> GIVEN TASK
Take the lines from the head of the listing through the one bearing "10), 'cream', g_)" and copy them exactly, leaving every picture out.

> RAW DATA
----

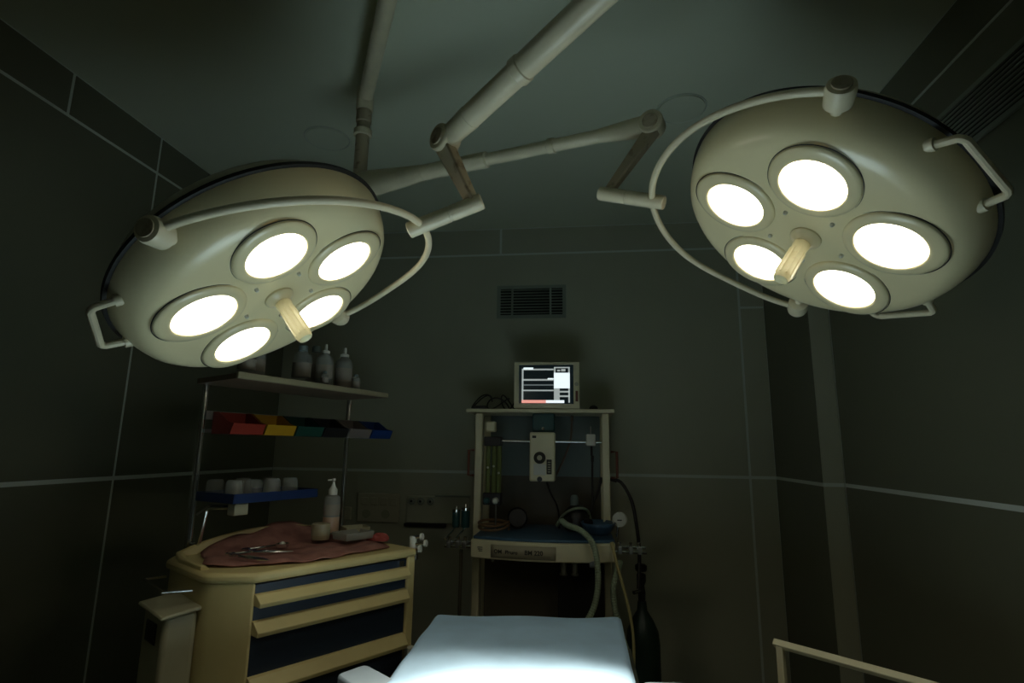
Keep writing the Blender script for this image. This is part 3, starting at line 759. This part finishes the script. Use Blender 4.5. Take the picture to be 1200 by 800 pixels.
obj('dial_plate', B().box(-.244, -.182, YM-.0515, YM-.0495, -.13, -.075), 'white', v, .002)
tb_ = obj('teal_housing', B().box(-.256, -.14, YM+.0, YM+.10, .088, .184), 'teal', t, .006)
obj('screw_head', B().cyl((-.20, YM, .105), (-.20, YM-.006, .105), .008, 12), 'chrome', tb_)
# flowmeter block
f_ = obj('flowmeter_head', B().box(-.508, -.418, YM-.02, YM+.05, .012, .060), 'black', t, .004)
obj('cream_housing', B().box(-.505, -.450, YM-.01, YM+.04, .085, .140), 'cream', t, .008)
for x in (-.488, -.457, -.430):
    tu = obj('flow_tube', B().cyl((x, YM+.01, -.225), (x, YM+.01, .012), .013, 18), 'greenglass', t)
    obj('float', B().ball((x, YM-.002, -.10+.03*math.sin(x*90)), .006, 8), 'white', tu)
f2 = obj('flowmeter_base', B().box(-.508, -.414, YM-.02, YM+.05, -.285, -.225), 'black', t, .004)
for x in (-.485, -.440):
    obj('flow_knob', B().lathe([(.016, 0), (.017, .02), (.012, .028), (0, .028)], (x, YM-.02, -.262), (0, -1, 0), 18), 'teal' if x < -.46 else 'white', f2)
obj('stem', B().cyl((-.438, YM-.03, -.27), (-.438, YM-.03, -.40), .004, 8), 'steel', t)
wb_ = obj('sensor_box', B().box(.022, .070, YM-.02, YM+.03, .018, .078), 'white', t, .006)
obj('sensor_pin', B().cyl((.046, YM, .078), (.046, YM, .118), .004, 8), 'steel', wb_)
obj('sensor_pin', B().cyl((.050, YM, .018), (.050, YM, -.03), .006, 8), 'black', wb_)
# pressure gauge on the right
g_ = obj('pressure_gauge', B().lathe([(.033, 0), (.036, .004), (.036, .022), (.032, .024), (.031, .020), (0, .020)], (.182, 2.90, -.334), (-.15, -1, .05), 28), 'white', t)
obj('gauge_needle', B().box(.168, .190, 2.876, 2.879, -.338, -.333), 'ink', g_)
obj('gauge_stem', B().cyl((.172, 2.90, -.36), (.165, 2.90, -.44), .006, 10), 'chrome', g_)
obj('gauge_arm', B().cyl((.182, 2.90, -.334), (.125, 2.955, -.36), .007, 10), 'cream', g_)

# black absorber canister, gauge, blue tray and bowl on the worktop
zw = -.405
t = thing('absorber_canister', 'round black canister with hose ports on the right of the blue worktop', 'canister', (-.03, 2.98, zw))
obj('canister_body', B().lathe([(.05, 0), (.062, .01), (.066, .06), (.058, .10), (.035, .122), (.018, .128)], (-.03, 2.98, zw), seg=28), 'black', t)
obj('dome', B().lathe([(.022, .125), (.022, .16), (.015, .175), (.0, .177)], (-.04, 2.98, zw), seg=16), 'greyp', t)
obj('hose_port', B().cyl((-.03, 2.96, zw+.06), (-.10, 2.90, zw+.055), .018, 14), 'black', t)
obj('hose_port', B().cyl((-.03, 2.96, zw+.05), (.04, 2.90, zw+.05), .018, 14), 'black', t)
t = thing('round_gauge', 'round dark gauge leaning on the worktop left of centre', 'gauge', (-.335, 3.0, zw))
obj('gauge_case', B().lathe([(.048, 0), (.052, .006), (.052, .03), (.046, .034), (.044, .028), (0, .028)], (-.33, 3.0, zw+.052), (-.1, -1, .15), 28), 'black', t)
obj('gauge_face', B().lathe([(.040, 0), (.040, .002)], (-.333, 2.9745, zw+.056), (-.1, -1, .15), 24), 'redbrown', t)
t = thing('coiled_tube', 'coil of thin brown tube lying on the left of the blue worktop', 'tube', (-.44, 2.88, zw))
obj('coil', B().tube([(-.44+.075*math.cos(a_)*(1+.05*math.sin(a_*3)), 2.87+.07*math.sin(a_), zw+.012+.012*math.sin(a_)+.003*a_) for a_ in [4*PI*k/64 for k in range(65)]], .006, 8), mat('brown_tube', (.22, .13, .06), .4), t)
t = thing('blue_kidney_tray', 'deep blue curved tray on the right end of the worktop', 'tray', (.07, 2.86, zw))
obj('tray_bowl', B().grid(lambda u, v: (.075+.085*math.cos(2*PI*u)*(.45+.55*v), 2.86+.11*math.sin(2*PI*u)*(.45+.55*v), zw+.004+.055*v*v), 32, 6), 'bluemat', t, solid=.004)
# suction jars at the left of the machine
for x, r_, h_, lab in ((-.605, .022, .085, 'small teal suction jar hung left of the anaesthesia machine, beside the wall outlets'), (-.655, .020, .075, 'dimmer teal suction jar left of the other one by the anaesthesia machine')):
    t = thing('suction_jar', lab, 'jar', (x, 2.98, -.41))
    obj('jar', B().lathe([(r_*.9, 0), (r_, .006), (r_, h_), (r_*.8, h_+.006)], (x, 2.98, -.405), seg=20), 'glassd' if 0 else 'teal', t)
    obj('lid', B().lathe([(r_*1.08, h_), (r_*1.08, h_+.014), (r_*.4, h_+.018), (r_*.3, h_+.03)], (x, 2.98, -.405), seg=20), 'chrome', t)
    obj('hanger', B().tube([(x, 2.98, -.40), (x, 2.90, -.415), (x, 2.75, -.43)], .005, 8), 'chrome', t)

# monitor
MX0, MX1, MZ0, MZ1, MY = -.352, -.009, .2055, .452, 2.93
t = thing('patient_monitor', 'patient monitor with glowing screen on the shelf of the anaesthesia machine', 'monitor', (-.18, 3.0, .2055))
obj('case', B().box(MX0, MX1, MY+.01, MY+.13, MZ0, MZ1), 'cream', t, .014, seg=3)
bz = B()
sx0, sx1, sz0, sz1 = -.328, -.040, .232, .438
for a_ in ((MX0, MX1, sz1, MZ1), (MX0, MX1, MZ0+.004, sz0), (MX0, sx0, sz0, sz1), (sx1, MX1, sz0, sz1)): bz.box(a_[0], a_[1], MY-.004, MY+.015, a_[2], a_[3])
obj('bezel', bz, 'cream', t)
s_ = obj('screen', B().box(sx0, sx1, MY+.004, MY+.014, sz0, sz1), 'scr', t)
def px_(u, v): return (sx0+(sx1-sx0)*(u-120)/(950-120), sz1-(sz1-sz0)*(v-95)/(660-95))   # position on the screen
def quad(name, u0, v0, u1, v1, m__, sk=0):
    x0, z0 = px_(u0, v1); x1, z1 = px_(u1, v0)
    obj(name, B().box(x0, x1, MY+.0025, MY+.0045, z0, z1), m__, s_)
quad('trace', 165, 150, 650, 172, 'scrg'); quad('heading', 190, 132, 340, 158, 'scrw')
quad('trace', 165, 300, 650, 324, 'scrg'); quad('pulse', 560, 288, 650, 306, 'scrw')
quad('trace', 190, 378, 650, 396, mat('screen_dim', (.1, .1, .1), .3, emit=(.5, .62, .62), estr=.2))
quad('trace', 165, 456, 650, 476, 'scrg')
quad('scale_bar', 165, 150, 190, 610, 'scrg')
quad('alarm_bar', 165, 604, 535, 648, 'scrr'); quad('status_bar', 535, 606, 810, 646, 'scrw')
quad('number_panel', 655, 210, 895, 435, 'scrw'); quad('number_column', 655, 435, 742, 606, 'scrg')
for v_ in (472, 536): quad('number_row', 742, v_, 895, v_+24, 'scrg')
quad('border', 872, 435, 895, 640, 'scrg'); quad('border', 655, 125, 895, 142, 'scrg'); quad('border', 655, 142, 680, 210, 'scrg'); quad('border', 872, 142, 895, 210, 'scrg')
quad('digits', 705, 165, 750, 190, 'scrg'); quad('digits', 765, 155, 830, 190, 'scrg')
obj('knob', B().lathe([(.010, 0), (.010, .012), (.007, .014)], (-.024, MY-.004, .335), (0, -1, 0), 16), 'outlet', t)
obj('alarm_strip', B().box(-.030, -.017, MY-.0055, MY-.003, .245, .30), 'redbrown', t)
for x in (MX0+.04, MX1-.04): obj('foot', B().box(x-.015, x+.015, MY+.02, MY+.10, .2052, .212), 'black', t)
# clutter of leads left of the monitor
t = thing('sensor_leads', 'tangle of dark sensor leads on the shelf left of the monitor', 'cable', (-.47, 3.0, .206))
for k, (cx_, cz_, r_) in enumerate(((-.53, .232, .055), (-.45, .226, .06), (-.40, .235, .04))):
    obj('lead', B().tube([(cx_+r_*math.cos(a_), 2.97+.05*k+.03*math.sin(a_), .211+max(0, (cz_-.2)*1.1*(1+math.sin(a_*1.5+k)))) for a_ in [2*PI*j/24 for j in range(25)]], .004, 6), 'blackr', t)
obj('plug', B().box(-.58, -.50, 2.93, 2.97, .2055, .222), 'blackr', t, .004)
o_ = obj('small_black_clip', B().lathe([(.018, 0), (.024, .004), (.02, .016), (.006, .024)], (.063, 2.96, .2055), seg=16), 'black'); tag(o_, 'small black clip on the machine shelf right of the monitor', 'clip')

# hoses
def hose(name, pts, r, m__, label, cat='hose', ribs=0, n=8):
    c = cr(pts, n)
    t_ = thing(name, label, cat, pts[0])
    obj('tube', B().tube(c, r, 12), m__, t_)
    if ribs:
        L_ = [0]
        for i in range(1, len(c)): L_.append(L_[-1]+(c[i]-c[i-1]).length)
        rb_ = B(); d_ = 0; i = 0
        while d_ < L_[-1]:
            while i < len(c)-2 and L_[i+1] < d_: i += 1
            s = (d_-L_[i])/max(1e-6, L_[i+1]-L_[i]); p = lerp(c[i], c[i+1], s); dd = (c[i+1]-c[i]).normalized()
            rb_.lathe([(r, -ribs*.25), (r*1.13, 0), (r, ribs*.25)], p, dd, 12); d_ += ribs
        obj('corrugation', rb_, m__, t_)
    else:
        obj('cuff', B().lathe([(r*1.35, 0), (r*1.35, .03), (r, .032)], c[0], (c[1]-c[0]), 14), m__, t_)
    return t_
hose('breathing_hose', [(-.10, 2.88, zw+.058), (-.07, 2.72, -.345), (0, 2.64, -.362), (.050, 2.60, -.42), (.064, 2.57, -.54), (.045, 2.55, -.65), (-.02, 2.55, -.78), (-.04, 2.62, -.95)], .0125, 'hose',
     'pale green corrugated breathing hose hanging over the worktop front', ribs=.011)
hose('breathing_hose', [(.168, 2.72, -.50), (.145, 2.66, -.545), (.130, 2.65, -.62), (.150, 2.65, -.74), (.20, 2.62, -.90), (.22, 2.6, -1.05)], .0125, 'hose',
     'second pale green breathing hose hanging right of the first, behind the yellow tube', ribs=.011)
hose('yellow_tube', [(.129, 2.66, -.405), (.150, 2.64, -.50), (.185, 2.64, -.63), (.208, 2.64, -.75), (.212, 2.64, -.87), (.20, 2.64, -1.05)], .0065, 'hosey',
     'thin yellow tube running down the right side of the machine', 'tube')
hose('breathing_hose', [(-.13, 3.0, zw+.02), (-.10, 2.95, zw+.075), (-.05, 2.90, zw+.112), (.0, 2.90, zw+.118), (.03, 2.96, zw+.095), (.045, 3.01, zw+.03)], .007, 'hose',
     'thin pale hose looping in front of the black canister', ribs=0)
hose('black_hose', [(.150, 3.0, -.146), (.20, 2.97, -.165), (.245, 2.95, -.25), (.264, 2.93, -.36), (.262, 2.80, -.47), (.250, 2.76, -.62)], .0085, 'blackr',
     'black rubber hose arching down right of the anaesthesia machine')
hose('power_cord', [(-.18, 2.94, -.162), (-.16, 2.95, -.22), (-.13, 2.97, -.28), (-.12, 3.0, -.34), (-.12, 3.02, -.40)], .0045, 'blackr', 'thin brown lead hanging from the cream vaporiser', 'cord')
hose('sensor_tube', [(-.05, 3.05, .18), (-.06, 3.05, .05), (-.10, 3.04, -.06), (-.14, 3.03, -.14)], .006, mat('brown_lead', (.14, .10, .07), .5), 'brown lead slanting behind the cross rail', 'cord')
hose('black_hose', [(.055, 2.99, -.03), (.052, 2.99, -.15), (.05, 2.98, -.28), (.03, 2.97, -.33)], .0055, 'blackr', 'thin black hose hanging under the white sensor box')
hose('black_hose', [(.10, 3.0, -.14), (.08, 3.0, -.21), (.055, 2.99, -.27), (.04, 2.99, -.34)], .0065, 'blackr', 'short black hose slanting to the canister beside the right post')

# gas cylinder right of the machine
t = thing('gas_cylinder', 'dark green gas cylinder standing right of the anaesthesia machine', 'gas cylinder', (.275, 2.88, ZF))
c = (.275, 2.88, ZF)
obj('cylinder_body', B().lathe([(.085, .0), (.078, .02), (.078, .42), (.072, .47), (.05, .52), (.024, .56), (.02, .60)], c, seg=36), 'gascyl', t)
vv = obj('valve', B().lathe([(.016, .60), (.018, .64), (.014, .67), (.022, .69), (.022, .72), (.012, .725)], c, seg=16), 'black', t)
obj('outlet', B().cyl((.275, 2.88, ZF+.65), (.235, 2.84, ZF+.645), .009, 12), 'chrome', vv)
obj('hand_wheel', B().lathe([(.024, .735), (.028, .742), (.028, .760), (.020, .766)], c, seg=18), 'black', vv)
# drip pole left of the machine
t = thing('thin_pole', 'thin dark pole standing left of the anaesthesia machine', 'pole', (-.575, 2.75, ZF))
obj('pole', B().cyl((-.575, 2.75, ZF+.02), (-.575, 2.75, -.475), .008, 12), 'darkm', t)
obj('pole_foot', B().lathe([(.07, 0), (.06, .012), (.012, .02)], (-.575, 2.75, ZF), seg=24), 'darkm', t)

----

> SOLUTION TO THIS PROBLEM
Keep writing the Blender script for this image. This is part 3, starting at line 759. This part finishes the script. Use Blender 4.5. Take the picture to be 1200 by 800 pixels.
obj('dial_plate', B().box(-.244, -.182, YM-.0515, YM-.0495, -.13, -.075), 'white', v, .002)
tb_ = obj('teal_housing', B().box(-.256, -.14, YM+.0, YM+.10, .088, .184), 'teal', t, .006)
obj('screw_head', B().cyl((-.20, YM, .105), (-.20, YM-.006, .105), .008, 12), 'chrome', tb_)
# flowmeter block
f_ = obj('flowmeter_head', B().box(-.508, -.418, YM-.02, YM+.05, .012, .060), 'black', t, .004)
obj('cream_housing', B().box(-.505, -.450, YM-.01, YM+.04, .085, .140), 'cream', t, .008)
for x in (-.488, -.457, -.430):
    tu = obj('flow_tube', B().cyl((x, YM+.01, -.225), (x, YM+.01, .012), .013, 18), 'greenglass', t)
    obj('float', B().ball((x, YM-.002, -.10+.03*math.sin(x*90)), .006, 8), 'white', tu)
f2 = obj('flowmeter_base', B().box(-.508, -.414, YM-.02, YM+.05, -.285, -.225), 'black', t, .004)
for x in (-.485, -.440):
    obj('flow_knob', B().lathe([(.016, 0), (.017, .02), (.012, .028), (0, .028)], (x, YM-.02, -.262), (0, -1, 0), 18), 'teal' if x < -.46 else 'white', f2)
obj('stem', B().cyl((-.438, YM-.03, -.27), (-.438, YM-.03, -.40), .004, 8), 'steel', t)
wb_ = obj('sensor_box', B().box(.022, .070, YM-.02, YM+.03, .018, .078), 'white', t, .006)
obj('sensor_pin', B().cyl((.046, YM, .078), (.046, YM, .118), .004, 8), 'steel', wb_)
obj('sensor_pin', B().cyl((.050, YM, .018), (.050, YM, -.03), .006, 8), 'black', wb_)
# pressure gauge on the right
g_ = obj('pressure_gauge', B().lathe([(.033, 0), (.036, .004), (.036, .022), (.032, .024), (.031, .020), (0, .020)], (.182, 2.90, -.334), (-.15, -1, .05), 28), 'white', t)
obj('gauge_needle', B().box(.168, .190, 2.876, 2.879, -.338, -.333), 'ink', g_)
obj('gauge_stem', B().cyl((.172, 2.90, -.36), (.165, 2.90, -.44), .006, 10), 'chrome', g_)
obj('gauge_arm', B().cyl((.182, 2.90, -.334), (.125, 2.955, -.36), .007, 10), 'cream', g_)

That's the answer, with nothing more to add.